FAQ · Orientation · Small human details
Frequently Asked Questions
This page gathers a few common questions about my research, teaching, supervision, and me as a human.
It is intended as a lightweight orientation point for students, collaborators, event organisers, and anyone curious about how my work connects across cybernetics, complexity, AI, and topology.
Research
What connects your different research interests?
My work is connected by a shared interest in how global patterns emerge from local interactions. Across geometry-driven pattern formation, human–AI systems, and knowledge integrity, I use topology as a lens for identifying structure, connectivity, flow, and robustness in complex systems.
How did your PhD work lead you into complexity science?
My PhD work on geometry-driven hyperuniformity introduced me to the richness of systems in which simple local rules can generate striking large-scale order. That became an entry point into broader questions about emergence, adaptation, nonlinearity, and collective behaviour.
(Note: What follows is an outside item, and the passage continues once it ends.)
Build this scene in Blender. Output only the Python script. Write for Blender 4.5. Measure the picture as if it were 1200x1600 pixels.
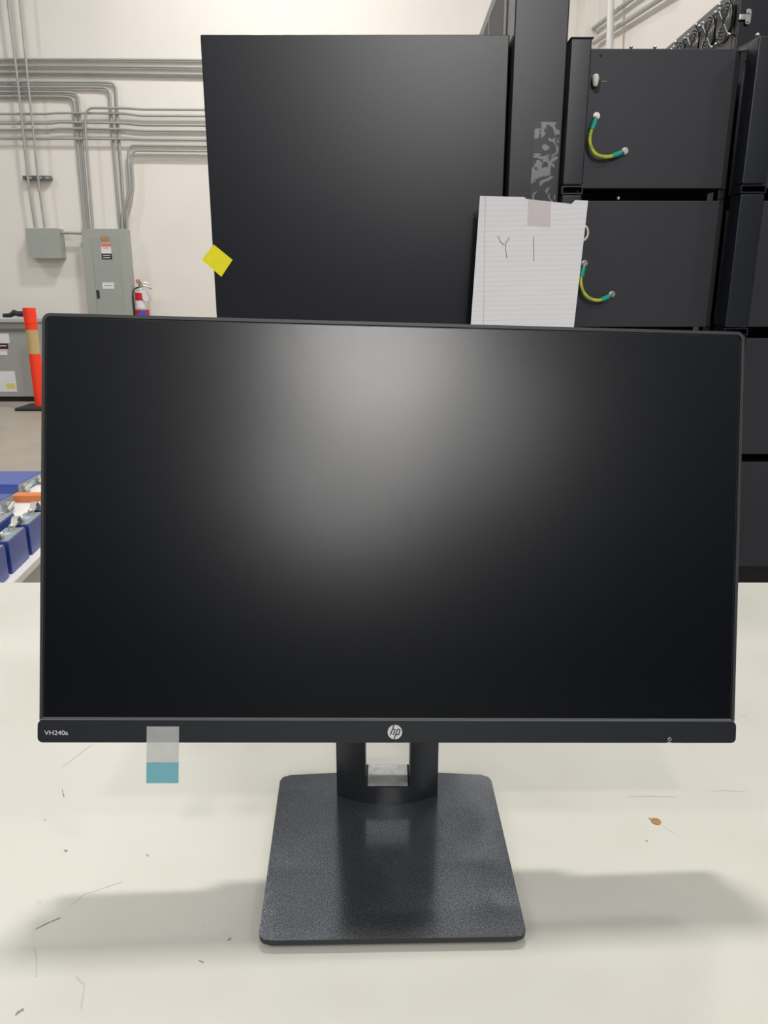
import bpy, bmesh, math, random
from mathutils import Vector, Matrix
random.seed(7)
for o in list(bpy.data.objects): bpy.data.objects.remove(o)
sc = bpy.context.scene
COL = sc.collection

# ------------------------------------------------------------------ camera
F = 1200.0; PITCH = math.radians(16.0); CAMZ = 1.22; TABLE = CAMZ - 0.457
cam = bpy.data.cameras.new('camera'); cam.sensor_fit = 'VERTICAL'; cam.sensor_height = 36.0
cam.lens = 36.0 * F / 1600.0; cam.clip_start = 0.02; cam.clip_end = 100
camo = bpy.data.objects.new('camera', cam); COL.objects.link(camo)
camo.location = (0, 0, CAMZ); camo.rotation_euler = (math.radians(90) - PITCH, 0, 0)
sc.camera = camo
sc.view_settings.view_transform = 'Standard'
sc.view_settings.look = 'None'
sc.view_settings.gamma = 1.0
sc.view_settings.use_curve_mapping = False
sc.view_settings.exposure = 0.0

# ------------------------------------------------------------------ world, ceiling lamps and added fill lamps
w = bpy.data.worlds.new('hall_surroundings'); sc.world = w; w.use_nodes = True
nt = w.node_tree; nt.nodes.clear()
wo = nt.nodes.new('ShaderNodeOutputWorld'); bg = nt.nodes.new('ShaderNodeBackground')
tc = nt.nodes.new('ShaderNodeTexCoord'); sx = nt.nodes.new('ShaderNodeSeparateXYZ')
cr = nt.nodes.new('ShaderNodeValToRGB')
nt.links.new(tc.outputs['Generated'], sx.inputs[0]); nt.links.new(sx.outputs['Z'], cr.inputs[0])
cr.color_ramp.elements[0].position = 0.05; cr.color_ramp.elements[0].color = (0.04, 0.05, 0.07, 1)
cr.color_ramp.elements[1].position = 0.66; cr.color_ramp.elements[1].color = (0.56, 0.57, 0.585, 1)
nt.links.new(cr.outputs[0], bg.inputs[0]); bg.inputs[1].default_value = 0.58
nt.links.new(bg.outputs[0], wo.inputs[0])

def lamp(x, y, z, sxx, syy, watts, col=(1.0, 0.98, 0.955)):
    l = bpy.data.lights.new('high_bay_or_fill_lamp', 'AREA'); l.shape = 'RECTANGLE'; l.size = sxx; l.size_y = syy
    l.energy = watts; l.color = col
    o = bpy.data.objects.new('high_bay_or_fill_lamp', l); COL.objects.link(o); o.location = (x, y, z); return o
lamp(0.02, 2.45, 6.4, 0.55, 0.30, 185)         # beyond the monitor
lamp(-0.10, -4.3, 6.4, 0.55, 0.30, 105)        # behind the camera
lamp(0.95, -10.2, 6.4, 1.2, 0.6, 580)
lamp(0.8, -17.7, 6.4, 1.2, 0.6, 900)
lamp(3.0, -13.5, 6.4, 1.2, 0.6, 260)
lamp(2.0, 4.9, 7.0, 0.9, 0.35, 60)  # unseen lamp added to brighten the right wall
lamp(-1.2, 7.4, 6.1, 0.9, 0.35, 165)           # in front of the far wall
lamp(-7.5, 6.0, 6.6, 0.9, 0.35, 120)
lamp(-5.5, -3.0, 6.4, 0.9, 0.35, 110)  # unseen side lamp added for soft fill, left
lamp(5.5, -3.0, 6.4, 0.9, 0.35, 110)  # its right-hand partner, also added as fill

# ------------------------------------------------------------------ helpers
def ang(py): return PITCH + math.atan((py - 800.0) / F)       # below horizontal
def zc(Y, H): return Y * math.cos(PITCH) - H * math.sin(PITCH)
def PY(px, py, Y):
    H = -Y * math.tan(ang(py)); return Vector(((px - 600.0) / F * zc(Y, H), Y, CAMZ + H))
def PZ(px, py, Z):
    H = Z - CAMZ; Y = -H / math.tan(ang(py)); return Vector(((px - 600.0) / F * zc(Y, H), Y, Z))
def PX(px, py, X):
    z = X * F / (px - 600.0); Y = z / (math.cos(PITCH) + math.tan(ang(py)) * math.sin(PITCH))
    return Vector((X, Y, CAMZ - Y * math.tan(ang(py))))

def srgb(*c):
    out = []
    for v in c:
        v = v / 255.0
        out.append(v / 12.92 if v <= 0.04045 else ((v + 0.055) / 1.055) ** 2.4)
    return (*out, 1.0)

MATS = {}
def mat(name, color, rough=0.5, metal=0.0, spec=0.5, noise=None, bump=None, coat=0.0, rnoise=None, alpha=None):
    """noise=(scale, amount); bump=(scale, strength); rnoise=(scale, amount)"""
    if name in MATS: return MATS[name]
    m = bpy.data.materials.new(name); m.use_nodes = True
    n = m.node_tree.nodes; L = m.node_tree.links; p = n['Principled BSDF']
    p.inputs['Base Color'].default_value = color; p.inputs['Roughness'].default_value = rough
    p.inputs['Metallic'].default_value = metal; p.inputs['Specular IOR Level'].default_value = spec
    p.inputs['Coat Weight'].default_value = coat
    if alpha is not None: p.inputs['Alpha'].default_value = alpha
    t = n.new('ShaderNodeTexCoord')
    nz = noise or (12.0, 0.03)
    x = n.new('ShaderNodeTexNoise'); x.inputs['Scale'].default_value = nz[0]; x.inputs['Detail'].default_value = 5
    L.new(t.outputs['Object'], x.inputs['Vector'])
    mp = n.new('ShaderNodeMapRange'); mp.inputs[3].default_value = 1 - nz[1]; mp.inputs[4].default_value = 1 + nz[1]
    mp.inputs[1].default_value = 0.25; mp.inputs[2].default_value = 0.75
    L.new(x.outputs['Fac'], mp.inputs[0])
    hs = n.new('ShaderNodeHueSaturation'); hs.inputs['Color'].default_value = color
    L.new(mp.outputs[0], hs.inputs['Value']); L.new(hs.outputs[0], p.inputs['Base Color'])
    if bump:
        b = n.new('ShaderNodeBump'); b.inputs['Strength'].default_value = bump[1]; b.inputs['Distance'].default_value = 0.002
        y = n.new('ShaderNodeTexNoise'); y.inputs['Scale'].default_value = bump[0]; y.inputs['Detail'].default_value = 4
        L.new(t.outputs['Object'], y.inputs['Vector']); L.new(y.outputs['Fac'], b.inputs['Height'])
        L.new(b.outputs[0], p.inputs['Normal'])
    if rnoise:
        y = n.new('ShaderNodeTexNoise'); y.inputs['Scale'].default_value = rnoise[0]; y.inputs['Detail'].default_value = 6
        L.new(t.outputs['Object'], y.inputs['Vector'])
        q = n.new('ShaderNodeMapRange'); q.inputs[1].default_value = 0.35; q.inputs[2].default_value = 0.7
        q.inputs[3].default_value = rough; q.inputs[4].default_value = rough + rnoise[1]
        L.new(y.outputs['Fac'], q.inputs[0]); L.new(q.outputs[0], p.inputs['Roughness'])
    MATS[name] = m; return m

class MB:
    def __init__(s): s.bm = bmesh.new(); s.M = Matrix.Identity(4)
    def _add(s, vs, fs):
        V = [s.bm.verts.new(s.M @ Vector(v)) for v in vs]
        out = []
        for f in fs:
            try: out.append(s.bm.faces.new([V[i] for i in f]))
            except ValueError: pass
        return V, out
    def box(s, x0, x1, y0, y1, z0, z1, bev=0.0, seg=2):
        V, Fs = s._add([(x0,y0,z0),(x1,y0,z0),(x1,y1,z0),(x0,y1,z0),(x0,y0,z1),(x1,y0,z1),(x1,y1,z1),(x0,y1,z1)],
                       [(0,3,2,1),(4,5,6,7),(0,1,5,4),(1,2,6,5),(2,3,7,6),(3,0,4,7)])
        if bev:
            es = set(e for f in Fs for e in f.edges)
            bmesh.ops.bevel(s.bm, geom=list(es), offset=bev, segments=seg, affect='EDGES', profile=0.5)
        return s
    def hexa(s, a, b):
        """two quads (front a, back b) of matching corners"""
        s._add(list(a) + list(b), [(0,1,2,3),(7,6,5,4),(0,4,5,1),(1,5,6,2),(2,6,7,3),(3,7,4,0)]); return s
    def prism(s, poly, d0, d1, axis='Y', bev=0.0):
        n = len(poly)
        def mk(p, d):
            if axis == 'Y': return (p[0], d, p[1])
            if axis == 'Z': return (p[0], p[1], d)
            return (d, p[0], p[1])
        vs = [mk(p, d0) for p in poly] + [mk(p, d1) for p in poly]
        V, Fs = s._add(vs, [tuple(range(n)), tuple(range(2*n-1, n-1, -1))] + [(i, n+i, n+(i+1) % n, (i+1) % n) for i in range(n)])
        if bev:
            es = set(e for f in Fs[:2] for e in f.edges)
            bmesh.ops.bevel(s.bm, geom=list(es), offset=bev, segments=2, affect='EDGES', profile=0.5)
        return s
    def tube(s, pts, r, n=10, closed=False):
        pts = [Vector(p) for p in pts]; m = len(pts); rings = []
        up = None
        for i, p in enumerate(pts):
            if closed: t = (pts[(i+1) % m] - pts[i-1])
            else: t = pts[min(i+1, m-1)] - pts[max(i-1, 0)]
            t.normalize()
            if up is None:
                up = t.orthogonal().normalized()
            else:
                up = (up - t * up.dot(t)).normalized()
            sd = t.cross(up)
            rr = r[i] if isinstance(r, (list, tuple)) else r
            rings.append([s.bm.verts.new(s.M @ (p + (up * math.cos(a) + sd * math.sin(a)) * rr)) for a in [2*math.pi*k/n for k in range(n)]])
        for i in range(m if closed else m-1):
            A, B = rings[i], rings[(i+1) % m]
            for k in range(n): s.bm.faces.new((A[k], A[(k+1) % n], B[(k+1) % n], B[k]))
        if not closed:
            s.bm.faces.new(rings[0][::-1]); s.bm.faces.new(rings[-1])
        return s
    def cyl(s, a, b, r, n=20): return s.tube([a, b], r, n)
    def lathe(s, prof, c=(0,0,0), n=28):
        """prof = [(r,z)...] about a vertical axis through c"""
        rings = []
        for r, z in prof:
            rings.append([s.bm.verts.new(s.M @ Vector((c[0]+max(r,1e-4)*math.cos(a), c[1]+max(r,1e-4)*math.sin(a), c[2]+z))) for a in [2*math.pi*k/n for k in range(n)]])
        for A, B in zip(rings, rings[1:]):
            for k in range(n): s.bm.faces.new((A[k], A[(k+1) % n], B[(k+1) % n], B[k]))
        s.bm.faces.new(rings[0][::-1]); s.bm.faces.new(rings[-1]); return s
    def ball(s, c, r, sc=(1,1,1)):
        bmesh.ops.create_uvsphere(s.bm, u_segments=14, v_segments=8, radius=1,
            matrix=s.M @ Matrix.Translation(c) @ Matrix.Diagonal((r*sc[0], r*sc[1], r*sc[2], 1))); return s
    def build(s, name, m, parent=None, origin=None, smooth=True):
        bmesh.ops.recalc_face_normals(s.bm, faces=s.bm.faces)
        me = bpy.data.meshes.new(name)
        if parent is not None and origin is None: origin = world_loc(parent)
        if origin is None:
            xs = [v.co for v in s.bm.verts]
            origin = Vector(((min(v.x for v in xs)+max(v.x for v in xs))/2, (min(v.y for v in xs)+max(v.y for v in xs))/2, min(v.z for v in xs)))
        origin = Vector(origin)
        bmesh.ops.translate(s.bm, verts=s.bm.verts, vec=-origin)
        s.bm.to_mesh(me); s.bm.free()
        if smooth:
            for p in me.polygons: p.use_smooth = True
            me.set_sharp_from_angle(angle=math.radians(42))
        me.materials.append(m)
        o = bpy.data.objects.new(name, me); COL.objects.link(o)
        if smooth:
            wn = o.modifiers.new('weighted_normals', 'WEIGHTED_NORMAL'); wn.keep_sharp = True
        if parent is not None:
            o.parent = parent; o.location = origin - world_loc(parent)
        else: o.location = origin
        return o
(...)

What do you mean by studying information dynamics?
I am interested in how information moves, changes, stabilises, or becomes distorted as it circulates through systems. This includes communication among people, interactions between humans and machines, and the evolving structures through which knowledge is produced, interpreted, and trusted.
Why topology?
Topology offers a way to study shape, structure, and connectivity without reducing a system to isolated parts. I use topological thinking and methods to identify structural signatures in high-dimensional or dynamic systems, especially where meaningful patterns may not be immediately visible.
Teaching and supervision
What kinds of students do you supervise?
I am interested in supervising students whose projects engage with complexity, cybernetics, information dynamics, topology, AI-mediated systems, or related questions about emergence and knowledge systems. Projects can be computational, conceptual, applied, or transdisciplinary.
Do students need a strong mathematical background to work with you?
Not always. Some projects require mathematical or computational depth, while others are more conceptual, design-oriented, or interpretive. What matters most is a willingness to work carefully across methods, assumptions, and levels of abstraction with an open mind and curiosity.
What is your teaching style?
My teaching is grounded in inquiry, reflection, and learning by making. I aim to help students develop conceptual clarity while also engaging with practical tools, prototypes, examples, and situated problems.
Collaboration and public engagement
What kinds of collaborations are you interested in?
I am especially interested in collaborations that bring together complexity science, cybernetics, AI, knowledge systems, communication, education, or creative practice. I am drawn to projects where computational and conceptual tools can help illuminate hidden structures or dynamics.
Are you available for talks, workshops, or public events?
I am open to invitations that align with my research and teaching interests, particularly around cybernetics, complexity, generative AI, human–AI relations, responsible technology, and topology-informed approaches to understanding systems.
How can I contact you?
The best starting point is to write an email to sungyeon[dot]hong[at]anu[dot]edu[dot]au. For supervision or collaboration enquiries, it is helpful to include a brief description of the topic, context, and what kind of conversation or outcome you have in mind.
Me-human
How do you pronounce your name?
Many people find my name difficult to pronounce (sometimes I do too!) and often misspell it by adding a mysterious "g" at the end. Here's a simple trick.
I love singing. The verb "sing" becomes "sang" and then "sung". Say the last one again: That's exactly how the first part of my name sounds!
The second part is "yeon", which is shorter than "yawn" and lighter than "young".
Now, put them together and you get **Sung-yeon**. Don't worry if you don't get it right the first time — I respond to a surprising number of variations. :)
What do you do for fun?
Outside work, I enjoy drawing, cooking (+ eating), gardening, hiking, travelling, playing the violin, watching French comedies, and spending time with my family and doggos.
What languages do you speak?
My mother tongue is Korean, which I am continually trying to keep up with its ever-evolving modern forms while living abroad. I speak French, can read German, can produce a surprisingly convincing Italian accents (thanks to my Italian/Swiss-Italian amici), and have a patchy understanding of Chinese. Languages fascinate me, as each offers a different way of seeing and describing the world. As an ongoing stretch goal, I am also a keen listener to our fellow doggos and babies, both of whom seem to communicate far more than they are often given credit for.
This FAQ is intentionally informal and evolving. I expect to update it as my research, teaching, and collaborations continue to develop.